The nearest precedent in general design for the Gatun dam is the north dike of the Wachusett reservoir of the Metropolitan Water Works, of Massachusetts, which is two miles long and at the deepest place will have 65 feet of water against it. The highest portion of this dike was built on exactly the plan proposed for the Gatun dam, namely, the fine material of which the dike is composed was deposited on the fine underlying material without the use of either masonry or sheet piling to prevent the filtration of water. Under portions of this dike the depth to the rock is as great as at the Gatun dam.
PLAN OF THE DAM.
Plate XI shows a plan of the dam. Its total length from the locks to the westerly end is 7,700 feet. About midway in the length of the dam there is rising ground in which it is proposed to excavate, as already indicated, a diversion channel through which the Chagres will flow during the construction of the earth dam.
The regulating works, to be subsequently described, will be built mainly of concrete and will be located in part in the diversion channel and on each side of it. On each side of the rising ground referred to, and extending from it westerly to the high ground and easterly to the locks back of Gatun, there will be great earth embankments of the cross section already described, which will together contain 21,200,000 cubic yards of material. The westerly embankment will cross a French diversion channel. The easterly embankment will cross the French canal and the Chagres.
It will be feasible to begin at once the construction of one of the earth embankments, permitting the water to flow through the channel or channels at the site of the other embankment. It will also be feasible to begin at once the construction of the diversion channel, utilizing the material excavated in the embankments of the dam.
In the construction of the dam it is proposed to remove all trees, stumps, and roots from its site and to excavate the surface material to such an extent that the impervious material of the embankment will come in direct contact with the impervious clayey material which is found nearly everywhere in this region; also to do any other work required to cut off the flow through any pervious material which further investigations may disclose. For such work an allowance of $400,000 for all dams has been made in the estimate of cost.
The diversion channel is to have a minimum width of 150 feet and is to be excavated to sea level, or somewhat below it; although the lower part of the channel will be through indurated clay, it is proposed to place in it concrete where required for the protection of the channel or for the regulating works up to sea level, and to build in the channel to an elevation about four feet above sea level the foundations of certain piers and walls, which will remain for a time at this elevation, so that they will form only a slight obstruction to the discharge of flood waters.
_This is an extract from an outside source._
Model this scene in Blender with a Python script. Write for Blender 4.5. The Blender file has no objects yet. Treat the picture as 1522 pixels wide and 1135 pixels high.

After the earthwork of the dam reaches a suffiCient height to be beyond all danger of overflow, the piers and walls, which will be above water at low stages of the river, and which will have in them grooves for stop planks, will be built to higher elevations to furnish a ready means of turning the river through half of the diversion channel while the other half is pumped dry to permit the placing of the concrete of the regulating works, and by turning the river alternately from one side to the other the regulating works may be built without special difficulty.
REGULATING WORKS.
The general design of the regulating works is shown on Plate XIII. The central 150 feet of their length, which will be built up from the bottom of the diversion channel, is to be a solid mass of concrete, having its crest at elevation 69. The crest is to be made wide with the downstream slope two horizontal to one vertical, making an unusually strong section.